Figures Thursday are expected to show the Eurozone barely grew the second quarter. The expectation in the markets is that it grew by a quarterly rate of 0.1 per cent – around 0.4 per cent on an annualised basis.
Italy isn’t solely responsible. Germany and France, Europe’s top two economies, are expected to post flat performances, partly because of the impact of the crisis in Ukraine.
But Italy has been consistently posting poor numbers for years. In the second quarter, Italian output fell 0.2 per cent, the 11th drop in the last 12 quarters. Growth has averaged less than a half per cent a year for the past decade, compared to 1 ¼ per cent across the Group of Seven leading industrialised countries, which also includes the United States, Japan, Canada, Britain, France and Germany.
Meanwhile things are modestly looking up for those countries that nearly went bankrupt. The rebound is most notable in Spain, which grew 0.6 per cent in the second quarter. Greece is also expected to emerge from its six-year recession sometime this year and unemployment is falling in Portugal.
Italy’s performance drew a scolding from ECB head Mario Draghi, a former civil servant at the Italian Treasury and Bank of Italy head. Draghi said private businesses were not investing because they did not see the government tackling the country’s problems.
“The lack of structural reforms produces a very powerful factor that discourages investment,” Draghi said last Thursday after the bank kept its main interest rate at a record low of 0.15 per cent.

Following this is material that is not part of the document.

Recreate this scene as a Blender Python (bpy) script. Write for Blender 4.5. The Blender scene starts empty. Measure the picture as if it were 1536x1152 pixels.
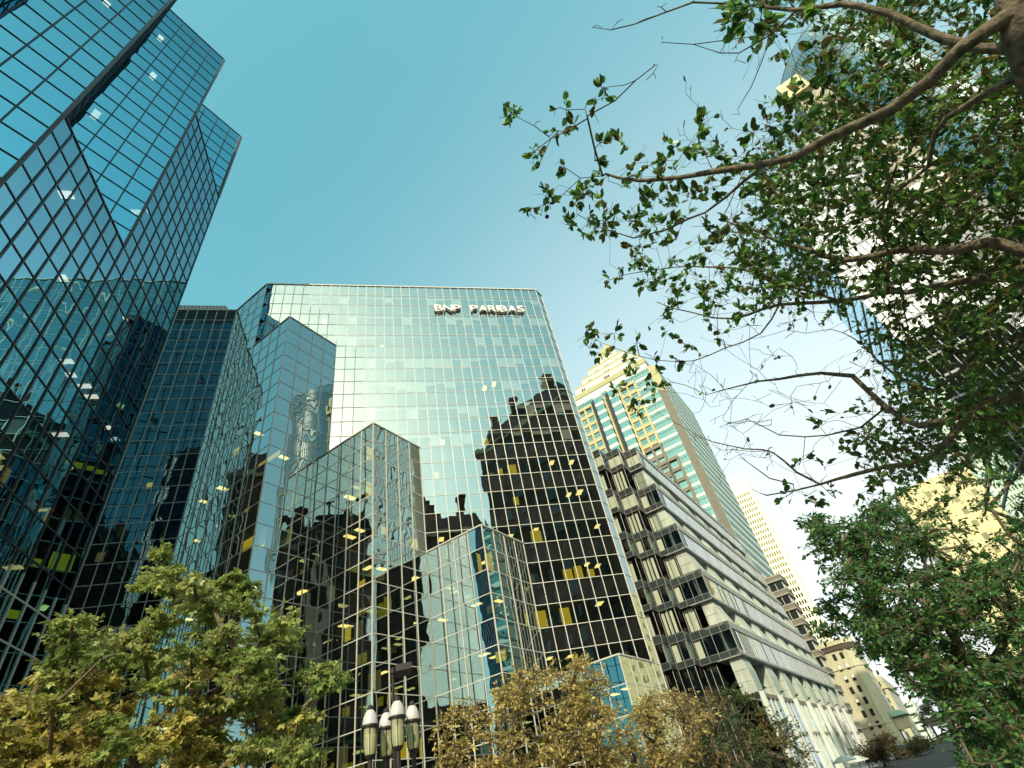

“There are stories of investors who would like to create, to build plants and equipment and create jobs, but it takes them months to get an authorisation to do so,” he said. “There are stories of young people who tried to open their business, and it takes eight to nine months before they can do so.”
Renzi has conceded that his government needs to do more but defends his decision to first focus on reforming Italy’s unwieldy electoral system that has made change difficult.